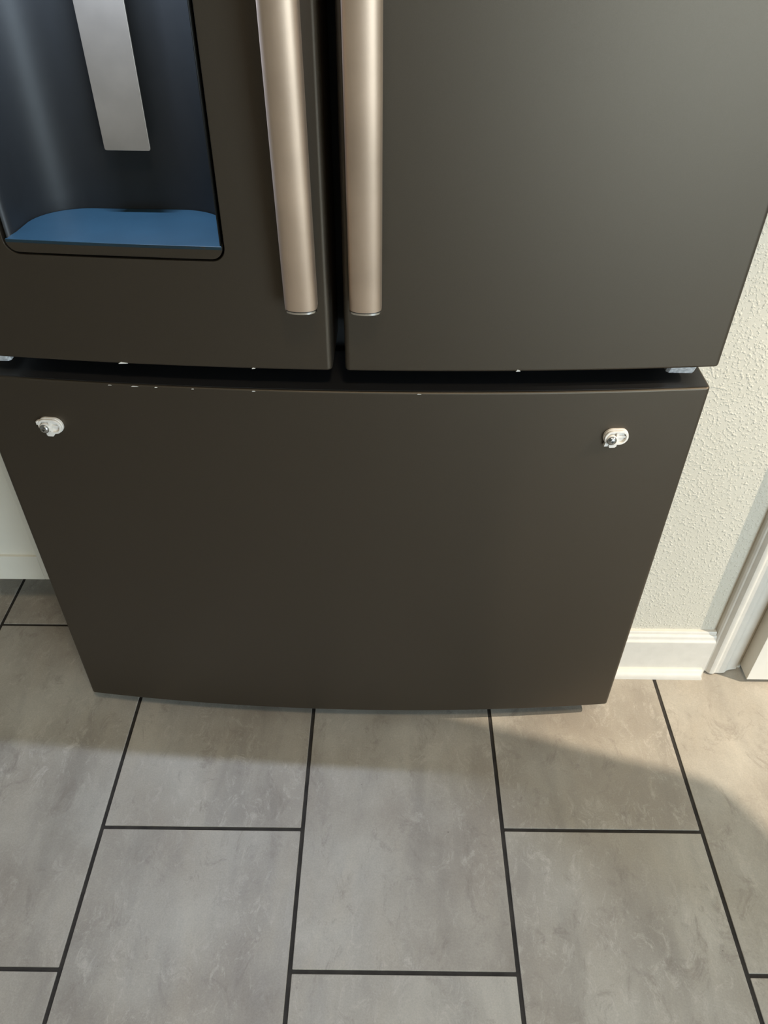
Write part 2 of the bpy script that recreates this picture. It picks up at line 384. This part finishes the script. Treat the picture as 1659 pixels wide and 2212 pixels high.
# recess plan: straight mouth, big rounded back corners
def recess(inset, yf, n=12):
    x0, x1 = LX0+0.002+inset, LX1-0.002-inset; yb = 0.0845-inset
    P = [(x0, yf)]
    rx, ry = 0.058, 0.052
    P += [(x0+0.0015, 0.010)]
    for k in range(n+1):
        a = math.radians(90*k/n); P.append((x0+0.003+rx-rx*math.cos(a), yb-ry+ry*math.sin(a)))
    for k in range(n+1):
        a = math.radians(90*(1-k/n)); P.append((x1-0.003-rx+rx*math.cos(a), yb-ry+ry*math.sin(a)))
    P += [(x1-0.0015, 0.010), (x1, yf)]
    return P
bm = bmesh.new()
P = recess(0, None)
def yf(x, d=0.0022): return bow(x)+d
def fix(P): return [(x, (yf(x) if y is None else y)) for x, y in P]
P = fix(P); Z = [TZ-0.004, 1.0, 1.16, 1.215, 1.232]
rows = []
for z in Z: rows.append([bm.verts.new((x, y, z)) for x, y in P])
for a, b in zip(rows, rows[1:]):
    for i in range(len(P)-1): bm.faces.new((a[i], a[i+1], b[i+1], b[i]))
bm.faces.new(rows[-1]); bm.faces.new(rows[0][::-1])
rc = link('recess_liner', bm, M['liner'], disp, sharp=40)
# solid thickness outward
sm = rc.modifiers.new('thickness', 'SOLIDIFY'); sm.thickness = 0.0012; sm.offset = 0
# tray with blue protective film
T = fix(recess(0.0014, None))
T[0] = (LX0+0.0006, yf(LX0, 0.0004)); T[-1] = (LX1-0.0006, yf(LX1, 0.0004))
front = [(LX1 + (LX0-LX1)*k/14, bow(LX1 + (LX0-LX1)*k/14)+0.0006) for k in range(1, 14)]
tray = link('drip_tray', prism(bmesh.new(), T+front, 'z', TZ-0.0030, TZ+0.0009, 0.0004, 1), M['film'], disp)
tray['label'] = 'drip tray under blue protective film'
bm = bmesh.new()
prism(bm, rrect(-0.2420, -0.1935, 0.9040, 1.20, 0.0022, 3), 'y', 0.0610, 0.0635, 0.0005, 2)
for v in bm.verts:                                       # pressed strip: slight lean and turned-in foot
    v.co.y += 0.003*max(0.0, (v.co.z-0.95))
    if v.co.z < 0.908: v.co.y += 0.0015
pd = link('paddle', bm, M['steel'], disp); pd['label'] = 'flat brushed metal dispenser paddle'
bm = bmesh.new(); box(bm, -0.238, -0.198, 0.0632, 0.083, 1.12, 1.20, 0.003); link('paddle_mount', bm, M['liner'], disp)

# handles
def handle(xc, xo):
    bm = bmesh.new(); z0, z1 = 0.7835, 1.676; n = 44; W2 = 0.01685
    sec = [(-W2, 0.020)] + [(-W2*math.cos(math.radians(180*k/18))*1.0, 0.0135-0.0135*math.sin(math.radians(180*k/18))**0.62) for k in range(0, 19)] + [(W2, 0.020)] + [(W2*0.6, 0.0225), (0, 0.023), (-W2*0.6, 0.0225)]
    so = lambda z: 0.0125 + 0.026*math.sin(PI*(z-z0)/(z1-z0))**1.0
    rings = []
    for i in range(n+1):
        z = z0 + (z1-z0)*i/n
        yb = bow(xc) - so(z) - 0.0225
        rings.append([bm.verts.new((xc+sx, yb+sy, z)) for sx, sy in sec])
    for a, b in zip(rings, rings[1:]):
        for i in range(len(sec)): bm.faces.new((a[i], a[(i+1) % len(sec)], b[(i+1) % len(sec)], b[i]))
    bm.faces.new(rings[0]); bm.faces.new(rings[-1][::-1])
    h = link('door_handle', bm, M['handle'], fr, sharp=35)
    # bright end cap under a dark seam, at the bottom and the top
    for zz, sg in ((z0, -1), (z1, 1)):
        for nm, t0, t1, sc_, mt in (('seam', 0.0, 0.0009, 0.95, M['black']), ('end_cap', 0.0009, 0.0030, 1.0, M['chrome'])):
            pts = [(xc+sx*sc_, bow(xc)-so(zz)-0.0225+(sy-0.01)*sc_+0.01) for sx, sy in sec]
            a, b = sorted((zz+sg*t0, zz+sg*t1))
            link(nm, prism(bmesh.new(), pts, 'z', a, b), mt, h)
    for zc in (z0+0.020, z1-0.020):                          # foot that carries the bar on the door
        yb = bow(xc)
        link('mounting_foot', box(bmesh.new(), xc-0.011, xc+0.011, yb-so(zc)-0.004, yb+0.001, zc-0.014, zc+0.014, 0.003), M['handle'], h)
    return h
handle(-0.0310, -1); handle(0.0363, 1)

# hinge brackets between doors and drawer
for s in (-1, 1):
    bm = bmesh.new()
    x0, x1 = (0.3905, 0.4240) if s > 0 else (-0.4270, -0.3930)
    pts = [(x0+0.003, 0.1), (x0, 0.0135), (x0+0.003, 0.010), (x1-0.003, 0.010), (x1, 0.0135), (x1-0.003, 0.1)]
    prism(bm, pts, 'z', 0.6770, 0.6880, 0.0008, 2)
    for v in bm.verts: v.co.y += (0.688-v.co.z)*0.5
    hb = link('hinge_bracket', bm, M['zinc'], fr)
    link('hinge_pin', prism(bmesh.new(), qarc((x0+x1)/2, 0.034, 0.006, 0.006, 0, 337.5, 15), 'z', 0.687, 0.6965), M['zinc'], hb)
# small pale chips along the door and drawer edges
for (x, z, wd, hh) in ((-0.693+0.4425, 0.6950, 0.011, 0.0022), (-0.538+0.4425, 0.6950, 0.004, 0.0016), (-0.236+0.4425, 0.6952, 0.005, 0.0024)):
    bm = bmesh.new(); prism(bm, [(x, z), (x+wd, z+0.0004), (x+wd*0.9, z+hh*0.5), (x+wd*0.3, z+hh)], 'y', bow(x)-0.0006, bow(x)+0.002)
    link('pale_chip', bm, M['chip'], fr, smooth=False)
for (x, wd) in ((-0.2700, 0.0045), (-0.2420, 0.0090), (-0.2140, 0.0035), (-0.1700, 0.003), (-0.0985, 0.004), (0.0945, 0.005)):
    bm = bmesh.new(); prism(bm, [(x, DZ1-0.0022), (x+wd, DZ1-0.0021), (x+wd*0.8, DZ1-0.0015), (x+wd*0.2, DZ1-0.0014)], 'y', bow(x)-0.0005, bow(x)+0.004)
    link('pale_chip', bm, M['chip'], fr, smooth=False)

# handle mounts on the drawer: white nylon shoulders with a crosshead screw
def mount(xc, zc, flip, lab):
    yc = bow(xc)
    sl = (bow(xc+.005)-bow(xc-.005))/.01
    e = empty('handle_mount', (xc, yc, zc), math.atan(sl), fr); e['label'] = lab
    bm = bmesh.new()
    # base plate
    prism(bm, rrect(-0.0155, 0.0155, -0.0108, 0.0108, 0.0104, 7), 'y', -0.0035, 0.0002, 0.0006, 2)
    link('base_plate', bm, M['clip'], e)
    # raised rim ring
    bm = bmesh.new(); O1 = rrect(-0.0148, 0.0148, -0.0101, 0.0101, 0.0098, 8); I1 = rrect(-0.0118, 0.0118, -0.0072, 0.0072, 0.0070, 8)
    ra = [[bm.verts.new((x, y, z)) for x, z in pp] for pp, y in ((O1, -0.003), (O1, -0.0062), ([(a*0.97, b*0.96) for a, b in O1], -0.0068), ([(a*1.03, b*1.04) for a, b in I1], -0.0068), (I1, -0.0062), (I1, -0.003))]
    n = len(O1)
    for a, b in zip(ra, ra[1:]):
        for i in range(n): bm.faces.new((a[i], a[(i+1) % n], b[(i+1) % n], b[i]))
    link('rim', bm, M['clip'], e)
    bm = bmesh.new(); box(bm, -0.0008, 0.0022, -0.0066, -0.003, -0.0075, 0.0075, 0.0004); box(bm, 0.0005, 0.0118, -0.0054, -0.003, -0.0008, 0.0020, 0.0004)
    link('rib', bm, M['clip'], e)
    bm = bmesh.new(); prism(bm, [(-0.0060, -0.0148), (0.0005, -0.0148), (0.0025, -0.0125), (0.0025, -0.0085), (-0.0075, -0.0085), (-0.0075, -0.0130)], 'y', -0.0062, -0.0012, 0.0006, 2)
    prism(bm, ([(-0.0168, 0.0015), (-0.0168, 0.0060), (-0.0130, 0.0075), (-0.0125, 0.0005)] if flip else [(-0.0135, -0.0125), (-0.0085, -0.0125), (-0.0080, -0.0075), (-0.0125, -0.0060)]), 'y', -0.0060, -0.0012, 0.0005, 2)
    link('locking_tab', bm, M['clip'], e)
    # collar and screw
    bm = bmesh.new(); prism(bm, qarc(-0.0062, -0.0020, 0.0066, 0.0066, 0, 345, 23), 'y', -0.0082, -0.003, 0.0004, 2); link('collar', bm, M['clip'], e)
    bm = bmesh.new(); R = 0.0060; rings = []; ns = 24
    for rr, yy in ((R*0.96, -0.0080), (R, -0.0088), (R*0.97, -0.0096), (R*0.86, -0.0106), (R*0.68, -0.0114), (R*0.46, -0.0119)):
        rings.append([bm.verts.new((-0.0062+rr*math.cos(2*PI*k/ns), yy, -0.0020+rr*math.sin(2*PI*k/ns))) for k in range(ns)])
    # crosshead recess
    cr = []
    for k in range(ns):
        a = 2*PI*k/ns; rad = R*(0.36 if k % 6 in (0,) else 0.30 if k % 6 in (1, 5) else 0.13)
        cr.append((rad*math.cos(a), rad*math.sin(a)))
    rings.append([bm.verts.new((-0.0062+x, -0.0119, -0.0020+z)) for x, z in cr])
    rings.append([bm.verts.new((-0.0062+x*0.8, -0.0096, -0.0020+z*0.8)) for x, z in cr])
    for a, b in zip(rings, rings[1:]):
        for i in range(ns): bm.faces.new((a[i], a[(i+1) % ns], b[(i+1) % ns], b[i]))
    bm.faces.new(rings[0]); bm.faces.new(rings[-1])
    link('screw', bm, M['screw'], e, sharp=35)
    return e
mount(-0.3555, 0.6035, True, 'left white handle mount with steel crosshead screw')
mount(0.3400, 0.6035, False, 'right white handle mount with steel crosshead screw')

# ------------------------------------------------------------ white base cabinet on the left
cb = empty('base_cabinet', (-0.46, 0.41, 0))
tag(cb, 'white painted kitchen base cabinet left of the refrigerator, recessed panel doors', 'cabinet')
link('carcass', box(bmesh.new(), -0.42, 0.374, 0.018, 0.60, 0.113, 0.875, 0.001), M['cabinet'], cb)
link('toe_kick', box(bmesh.new(), -0.42, 0.374, 0.150, 0.165, 0.0, 0.113), M['cabinet'], cb, smooth=False)
def shaker(x0, x1, z0, z1, f=0.058):
    d = empty('cabinet_door', (0, 0, 0), 0, cb)
    for a in ((x0, x0+f, z0, z1), (x1-f, x1, z0, z1)): link('stile', box(bmesh.new(), a[0], a[1], -0.001, 0.017, a[2], a[3], 0.0012), M['cabinet'], d)
    for a in ((x0+f, x1-f, z0, z0+f), (x0+f, x1-f, z1-f, z1)): link('rail', box(bmesh.new(), a[0], a[1], -0.0009, 0.017, a[2], a[3], 0.0009), M['cabinet'], d)
    link('panel', box(bmesh.new(), x0+f, x1-f, 0.0050, 0.016, z0+f, z1-f), M['cabinet'], d, smooth=False)
shaker(-0.04, 0.323, 0.119, 0.70); shaker(-0.41, -0.046, 0.119, 0.70)
for a in ((-0.04, 0.323), (-0.41, -0.046)): link('drawer_front', box(bmesh.new(), a[0], a[1], -0.001, 0.017, 0.708, 0.865, 0.0015), M['cabinet'], cb)
tag(link('worktop', box(bmesh.new(), -0.90, -0.082, 0.385, 1.03, 0.8755, 0.91, 0.004), M['counter']), 'dark stone worktop on the white base cabinet beside the refrigerator', 'worktop')

# ------------------------------------------------------------ added octagonal light blocker, unseen above right of the frame, to shadow the tiles
tb = empty('shadow_blocker', (2.16, -0.446, 2.44), -0.2735)
tag(tb, 'added white octagonal plate, out of view, hung to cast the shadow on the floor tiles', 'shadow blocker')
def octo(rad, off=22.5): return [(rad*math.cos(math.radians(off+45*k)), rad*math.sin(math.radians(off+45*k))) for k in range(8)]
def rounded(pts, r, n=5):
    out = []
    for i, p in enumerate(pts):
        p = Vector(p); a = (Vector(pts[i-1])-p).normalized(); b = (Vector(pts[(i+1) % len(pts)])-p).normalized()
        h = math.acos(max(-1, min(1, a.dot(b))))/2; d = r/math.tan(h); c = p + (a+b).normalized()*(r/math.sin(h))
        s0 = p+a*d-c; s1 = p+b*d-c
        for k in range(n+1):
            v = s0.lerp(s1, k/n).normalized()*r; out.append(tuple(c+v))
    return out
def oct_shape(k, ext, r): return rounded([(x - (ext if x < 0 else 0.0), y) for x, y in octo(k)], r)
link('blocker_plate', prism(bmesh.new(), oct_shape(0.183, 0.1105, 0.022), 'z', -0.606, -0.600, 0.001, 1), M['cabinet'], tb)
link('blocker_underplate', prism(bmesh.new(), oct_shape(0.135, 0.0800, 0.02), 'z', -0.622, -0.605, 0.004, 2), M['ceiling'], tb)
link('blocker_cord', prism(bmesh.new(), qarc(-0.05, 0, .003, .003, 0, 330, 11), 'z', -0.601, -0.01), M['black'], tb)
link('blocker_mount', prism(bmesh.new(), qarc(-0.05, 0, .05, .05, 0, 345, 23), 'z', -0.022, 0.0, 0.006, 3), M['cabinet'], tb)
★ ★ ★ ★ ★ ★ ★
§ **REQUIRED WORK**: Find the word "that" and list each line it appears in.

§ **WRITTEN RESPONSE**:
Write part 2 of the bpy script that recreates this picture. It picks up at line 384. This part finishes the script. Treat the picture as 1659 pixels wide and 2212 pixels high.
    for zc in (z0+0.020, z1-0.020):                          # foot that carries the bar on the door